Rambo

I don’t often stop watching a movie at home or walk out of a showing in a theater. I have suffered through some terrible movies from beginning to end, just to see how the movie turns out. It takes a very special, in a bad way, kind of movie to make me stop watching. Rambo is one of those special bad movies. I watched about a third of the film before I stopped the Blu-ray, ejected the disc and moved on with life.
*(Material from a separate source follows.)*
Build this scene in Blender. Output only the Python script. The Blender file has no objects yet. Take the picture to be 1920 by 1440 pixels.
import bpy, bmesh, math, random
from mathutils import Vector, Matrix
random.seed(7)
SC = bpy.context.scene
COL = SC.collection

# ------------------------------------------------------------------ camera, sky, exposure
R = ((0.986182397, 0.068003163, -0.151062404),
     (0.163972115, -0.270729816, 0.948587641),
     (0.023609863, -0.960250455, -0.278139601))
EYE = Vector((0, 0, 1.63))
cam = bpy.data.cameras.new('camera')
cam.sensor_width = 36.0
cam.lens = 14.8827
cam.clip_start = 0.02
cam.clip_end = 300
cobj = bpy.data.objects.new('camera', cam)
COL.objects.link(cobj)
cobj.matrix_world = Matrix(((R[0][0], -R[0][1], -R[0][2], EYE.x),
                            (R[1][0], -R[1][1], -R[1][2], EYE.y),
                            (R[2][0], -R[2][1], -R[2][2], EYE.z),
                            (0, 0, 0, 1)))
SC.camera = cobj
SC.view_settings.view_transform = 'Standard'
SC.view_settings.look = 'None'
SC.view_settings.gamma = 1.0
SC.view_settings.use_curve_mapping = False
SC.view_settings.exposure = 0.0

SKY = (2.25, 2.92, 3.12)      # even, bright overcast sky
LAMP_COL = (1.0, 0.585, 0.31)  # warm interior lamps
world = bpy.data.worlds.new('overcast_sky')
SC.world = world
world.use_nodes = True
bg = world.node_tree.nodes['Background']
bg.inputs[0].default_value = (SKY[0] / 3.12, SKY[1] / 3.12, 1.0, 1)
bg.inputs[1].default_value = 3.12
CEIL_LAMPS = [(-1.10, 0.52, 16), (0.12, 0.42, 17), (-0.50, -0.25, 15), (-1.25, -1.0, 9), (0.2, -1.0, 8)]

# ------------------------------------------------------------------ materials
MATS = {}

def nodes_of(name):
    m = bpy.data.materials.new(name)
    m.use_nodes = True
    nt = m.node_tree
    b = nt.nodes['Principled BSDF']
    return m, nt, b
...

I tried to sit through more of the film, but I couldn’t. First, there was a lack of any inciting incident in the first act to setup the conflict for the protagonist. Yes, there are hints of a “bad guy” in the Burmese General and his hilariously over-the-top violent soldiers. But, after 30 minutes of meandering, the protagonist, Rambo (Sylvester Stallone) has yet to meet this General. Who Rambo does meet are some missionaries who want a ride up river. These missionaries include Burnett (Paul Schulze) and Sarah (Julie Benz). At this point, the movie feels like it’s floating down the river without a paddle.

The first thirty minutes (and I assume the rest of the movie) included some moments of quiet. There are picturesque shots of landscape, montages of Rambo being an everyday man (ie. catching king cobras and machining propeller blades) and the wooden acting of just about every English speaking actor. These quiet moments are punctuations to the longer sequences of violence.

The violence is not only over-the-top, it is gory, persistently in-your-face and plain horrific. It is hyper-violence pretending to be an action scene. Maybe that’s what Stallone (who directs) was aiming for – hyper-violence in order to show the horrors of war. If that’s the case: Bravo, mission accomplished. If not, it is just violence porn. I did not find either approach in anyway entertaining.

So, yes, take this write up with a grain of salt. I did not finish the movie, I could not finish the movie and I would not finish the movie. A movie full of exploding human bodies, limbs blasted into the air and bloody bits dropping from the sky… that is not the kind of movie that I want to subject myself to.